Jésus un prophète Dieu

Il se note aussi qu’après la forme du prophétisme primordiale, celle directe qui voit l’essence de Dieu et nous en donne sa Parole et celle qui se fait par la médiation prophétique, il y a l’annonce et le miracle comme signifié plus haut. A travers les prophètes, la gloire de Dieu s’efface et la Parole de Dieu s’exprime maintenant dans la forme simplement humaine. Dans l’Evangile, Jésus représente le condensé de la gloire de Dieu, caché et proche de l’homme. L’Evangile de ce jour nous montre que nous ne devons pas prendre Jésus pour un simple prophète. Il remplit toutes les conditions du prophétisme, il récapitule tous ses aspects. Il est l’essence même de la Parole de Dieu, cette Parole incarnée et proclamée. Il atteste cette parole par le miracle qui est l’un des facteurs essentiels de la validité du prophétisme. La parole qu’il professe au nom du Seigneur doit s’accomplir.  Jésus donne un enseignement nouveau non pas par son miracle. Ce qui préoccupe Marc est la personne de Jésus. C’est pour montrer sa divinité. L’enseignement nouveau de Jésus en homme qui a autorité se situe là. La parole que dit le prophète n’est pas sa parole, c’est pourquoi il dit souvent : Oracle du Seigneur. Or Jésus lui dira : Moi je vous le dis, une expression phraséologique attestant sa divinité. La Parole de Dieu dépasse le prophète et le peuple qui l’écoute.

Dispositions pastorales et cordiales en Christ

Il reste maintenant à situer cette parole dans les dispositions que l’homme doit garder envers elle. Le psaume le dit clairement, « Aujourd’hui écouterez-vous sa parole ?
Ne fermez pas votre cœur comme au désert, comme au jour de tentation et de défi, où vos pères m’ont tenté et provoqué, et pourtant ils avaient vu mon exploit ». Saint Paul parlera aussi de cette disponibilité qui nous donne d’avoir les soucis des affaires de Dieu. La mission prophétique est exigeante. Il ne doit pas s’y trouver de compromission ou de dilemme. On peut devenir des hommes d’affaire même dans notre manière de dire la vérité, juste pour plaire, pour en trouver un bénéfice ou un intérêt personnel.

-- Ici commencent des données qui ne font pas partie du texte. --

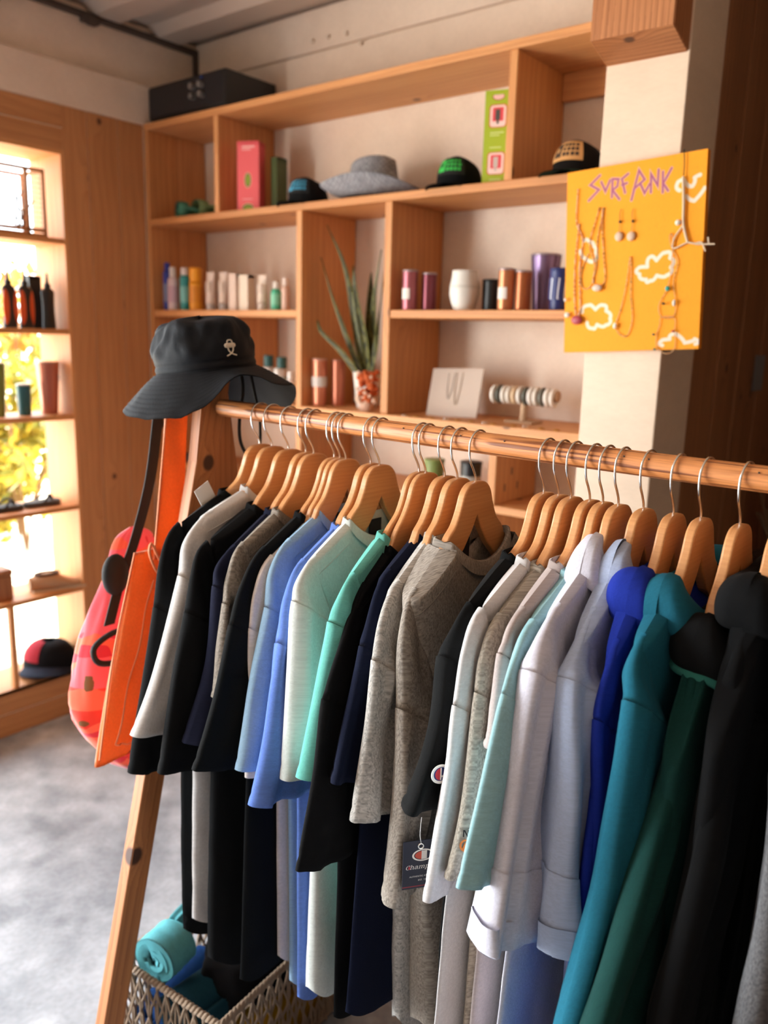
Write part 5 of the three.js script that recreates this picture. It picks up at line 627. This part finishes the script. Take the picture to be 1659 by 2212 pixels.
{
  const tx = canvasTex(1024, 1316, (x, w, h) => {
    x.fillStyle = '#ffa406'; x.fillRect(0, 0, w, h); const r = rng(2); for (let k = 0; k < 2600; k++) { x.fillStyle = r() > 0.5 ? 'rgba(255,178,24,0.25)' : 'rgba(238,140,0,0.2)'; x.fillRect(r() * w, r() * h, 3, 6 + r() * 26); }
    x.lineCap = x.lineJoin = 'round'; const line = (a, wd, c, curve) => { x.strokeStyle = c; x.lineWidth = wd; x.beginPath(); const q = []; for (let k = 0; k < a.length; k += 2) q.push([(a[k] * w) / 1000, (a[k + 1] * h) / 1000]); x.moveTo(...q[0]); if (curve) { for (let k = 1; k < q.length - 1; k++) x.quadraticCurveTo(...q[k], (q[k][0] + q[k + 1][0]) / 2, (q[k][1] + q[k + 1][1]) / 2); x.lineTo(...q[q.length - 1]); } else for (const p of q.slice(1)) x.lineTo(...p); x.stroke(); };
    const puff = (a, wd, c) => { x.strokeStyle = c; x.lineWidth = wd; x.beginPath(); const q = []; let mx = 0, my = 0; for (let k = 0; k < a.length; k += 2) { q.push([(a[k] * w) / 1000, (a[k + 1] * h) / 1000]); mx += q[q.length - 1][0]; my += q[q.length - 1][1]; } mx /= q.length; my /= q.length; x.moveTo(...q[0]); for (let k = 1; k < q.length; k++) { const ex = (q[k][0] + q[k - 1][0]) / 2, ey = (q[k][1] + q[k - 1][1]) / 2; x.quadraticCurveTo(ex + (ex - mx) * 0.4, ey + (ey - my) * 0.4, ...q[k]); } x.stroke(); };
    for (const c of CLD) { puff(c, 30, '#f2d0a0'); puff(c, 19, '#f0e2d2'); } x.lineCap = x.lineJoin = 'miter'; for (const l of LET) line(l, 25, '#d0a08c'); for (const l of LET) line(l, 13, '#a8587e');
  });
  const t = thing('painted_board', 'bright orange canvas board hand-lettered SURF PUNK with painted clouds on the column', 'board', BC.x, BC.y, BC.z); t.rotation.z = BR;
  const oc = std(0xe88a04, 0.75), fm = std(0xffffff, 0.7, { map: tx }); const g = new THREE.BoxGeometry(BW, BH, 0.021); part('canvas', g, [oc, oc, oc, oc, fm, oc], t);
}
function beads(name, label, P, cols, r, cat, sp = 1, closed = false, extra) {
  const c = new THREE.CatmullRomCurve3(P, closed, 'centripetal'), L = c.getLength(), n = Math.max(6, Math.round(L / (r * 2.3 * sp))), by = {}, rr = rng(P.length * 7 + n), t = thing(name, label, cat, 0, 0, 0, 0, 'jewellery on the orange board'), o = P[0].clone(); t.position.copy(o);
  part('cord', new THREE.TubeGeometry(new THREE.CatmullRomCurve3(P.map((p) => p.clone().sub(o)), closed, 'centripetal'), 90, 0.0009, 6, closed), std(0xd8b080, 0.8), t);
  for (let k = 0; k < n; k++) { const p = c.getPointAt((k + 0.5) / n).sub(o), q = cols[Math.floor(rr() * cols.length)], s = new THREE.SphereGeometry(r * (0.7 + 0.5 * rr()), 8, 6); s.translate(p.x, p.y, p.z); (by[q] ??= []).push(s); }
  for (const q in by) part('beads', by[q], pl(+q, 0.4), t).userData.kind = 'stuff'; if (extra) for (const [nm2, pt, s, col] of extra) { const g = new THREE.DodecahedronGeometry(1, 1).scale(...s), p = pt.clone().sub(o); g.translate(p.x, p.y, p.z + 0.003); part(nm2, g, pl(col, 0.45), t); }
  return t;
}
const PD = bp(JW.pend, 0.006);
beads('necklace', 'pink bead necklace with a rose shell pendant at the board left edge', bp(JW.n1), [0xd8a08a, 0xe0b8a0, 0xb05a5a, 0xe0c0b0], 0.0022, 'necklace', 1, false, [['shell_pendant', PD[0], [0.016, 0.012, 0.005], 0xa83a4a], ['shell', PD[1], [0.008, 0.007, 0.004], 0xe6d8cc], ['shell', PD[2], [0.004, 0.005, 0.003], 0xe8e0d8]]);
beads('necklace', 'long multicoloured bead necklace with a cream stone cluster, upper left of board', bp(JW.n2), [0x6a5a3c, 0xe0a86c, 0xd8b89c, 0xb06a4a], 0.0021, 'necklace', 1, false, [['stone_cluster', PD[3], [0.014, 0.009, 0.006], 0xd8c4b4]]);
beads('necklace', 'olive and amber bead strand looped behind the stone cluster necklace', bp(JW.n2b, 0.003), [0x5c5a3a, 0xd8984c, 0xc8b08c], 0.0018, 'necklace', 1.4);
beads('necklace', 'drop-shaped bead loop with one white bead in the board centre', bp(JW.n4), [0xd88a4a, 0xe0a878, 0x4c6a58, 0xd8b08c], 0.0017, 'necklace', 1.2, true, [['white_bead', PD[4], [0.005, 0.008, 0.004], 0xeae6e0]]);
beads('necklace', 'knotted bead loop with a turquoise stone at the board right', bp(JW.n6), [0xd8905a, 0xc8a080, 0x7a5a3c], 0.0016, 'necklace', 1.7, true, [['turquoise_stone', PD[5], [0.006, 0.0065, 0.005], 0x3aa8a0], ['dark_bead', PD[7], [0.005, 0.003, 0.003], 0x2a2018], ['white_bead', PD[8], [0.004, 0.008, 0.003], 0xe8e4de]]);
beads('bracelet', 'thin bead loop hanging below the lower board edge', bp(JW.n7), [0xd8905a, 0xd0a080], 0.0014, 'bracelet', 1.8, true, [['coral_bead', PD[9], [0.005, 0.003, 0.003], 0xb03a28], ['green_bead', PD[10], [0.004, 0.003, 0.003], 0x2a5a4c], ['green_bead', PD[11], [0.004, 0.003, 0.003], 0x2a5a4c]]);
{ const o = bp(JW.tw)[0], t = thing('driftwood_necklace', 'dangling necklace of white twig-like tubes on a dark cord', 'necklace', o.x, o.y, o.z, 0, 'jewellery on the orange board'), rel = (a) => bp(a, 0.006).map((p) => p.sub(o)); for (const k of ['tw', 'tw2', 'tw3', 'tw4', 'tw5']) part('twig', tube(rel(JW[k]), k === 'tw' ? 0.0034 : 0.0022, 30, 7), pl(0xd8c2a8, 0.7), t); part('dark_cord', tube(rel(JW.cord), 0.0012, 20, 6), pl(0x2a221c, 0.7), t); const p = PD[6].clone().sub(o); part('white_shell', new THREE.DodecahedronGeometry(0.007, 1).translate(p.x, p.y, p.z), pl(0xe6e0d8, 0.5), t); }
for (const [k, lab] of [['e1', 'shell drop earring on the board, left of the pair'], ['e2', 'shell drop earring on the board, right of the pair']]) { const P = bp(JW[k], 0.005), o = P[0].clone(), t = thing('earring', lab, 'earring', o.x, o.y, o.z); P.forEach((p) => p.sub(o)); part('ear_hook', tube([V(0, 0.002, 0), V(-0.002, -0.008, 0.001), P[1]], 0.0009, 16, 6), std(0x7a4a2a, 0.4), t); part('bead', new THREE.SphereGeometry(0.0036, 12, 9).translate(P[1].x, P[1].y, P[1].z), pl(0x2c2620, 0.4), t); const g = new THREE.SphereGeometry(0.011, 16, 12).scale(1, 1.05, 0.45); g.translate(P[2].x, P[2].y, P[2].z); part('shell_drop', g, pl(0xd8b8a0, 0.5), t); part('link', tube([P[1], P[2]], 0.0008, 4, 5), std(0x9a7a4a, 0.4), t); }
// ---------------------------------------------------------------- alcove bits at the right edge
single('paper_note', bx(-0.776, -0.7745, 1.455, 1.575, -3.08, -2.96, 'y', 0.0004), pl(0x8a8684, 0.8), 'pale grey paper note pinned to the dark plank wall', 'paper');
{ const t = thing('twig_basket', 'dim round wicker basket of dried twigs in the dark corner', 'basket', -0.6, 0.72, -3.05), r = rng(15), tw = []; part('basket_body', lathe([[0, 0], [0.1, 0], [0.13, 0.16], [0.135, 0.165], [0.128, 0.165], [0.1, 0.02], [0, 0.02]], 28), pl(0x5a4636, 0.9), t); for (let k = 0; k < 40; k++) { const a = r() * 6.28, q = r() * 0.09; tw.push(tube([V(Math.cos(a) * q * 0.5, 0.03, Math.sin(a) * q * 0.5), V(Math.cos(a) * q, 0.2, Math.sin(a) * q), V(Math.cos(a) * (q + 0.06), 0.26 + r() * 0.16, Math.sin(a) * (q + 0.06))], 0.004, 10, 5)); } part('twigs', tw, pl(0x7a6248, 0.9), t); const s = thing('stool', 'dark wooden stool under the twig basket', 'stool', -0.6, 0, -3.05); part('seat', bx(-0.16, 0.16, 0.69, 0.72, -0.16, 0.16, 'x', 0.004), M.darkWood, s); for (const x of [-0.12, 0.12]) for (const z of [-0.12, 0.12]) part('leg', bx(x - 0.02, x + 0.02, 0, 0.69, z - 0.02, z + 0.02, 'y', 0.003), M.darkWood, s); }

renderer.render(scene, camera);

Les récents débats sur certains sujets brûlants de l’Eglise nous interpellent sur la radicalité de la Parole de Dieu et la mission ecclésiale. Les propositions faites actuellement selon l’orientation pastorale d’une Eglise en sortie comptent à coup sûr mettre plus l’accent sur la nature miséricordieuse de l’Eglise mère de tous. Il faut sincèrement reconnaitre que de tels enjeux théologiques et pastoraux sont soucieux du bien de l’homme et de sa capacité à renaitre en Christ. Cependant, il y a lieu, sans vouloir trop se montrer rigoriste et extrémiste de dire la Parole de Dieu, rien que celle-ci en conformité à la Tradition ecclésiale. Les modèles d’éthique de situation ou éthique situationnelle doivent bien aiguiser leur arme pour ne pas feindre d’écouter et d’assimiler la Parole de Dieu. Des approches d’une éthique de croissance me sembleraient plus pertinentes. Elles pourraient élever les uns et les autres dans notre déphasage vis-à-vis de la Parole de Dieu en indiquant le péché à bannir de nos cœurs.

Chers séminaristes l’Eglise a besoin des prêtres qui maintiennent solides la tradition de l’Eglise et les Saintes Ecritures.  Lumen Gentium affirme clairement que « Le Peuple saint de Dieu participe à la fonction prophétique du Christ ». Il l’est surtout par le sens surnaturel de la foi qui est celui du Peuple tout entier, laïcs et hiérarchie, lorsqu’il « s’attache indéfectiblement à la foi transmise aux saints une fois pour toutes » (LG 12) et en approfondit l’intelligence et devient témoin du Christ au milieu de ce monde ». Chers amis séminaristes, il faut que tous nous devenions des signes prophétiques pour notre temps dans la vérité de notre être rivé sur le Christ. Soyons des signes prophétiques pour l’humanité. Dieu vous bénisse.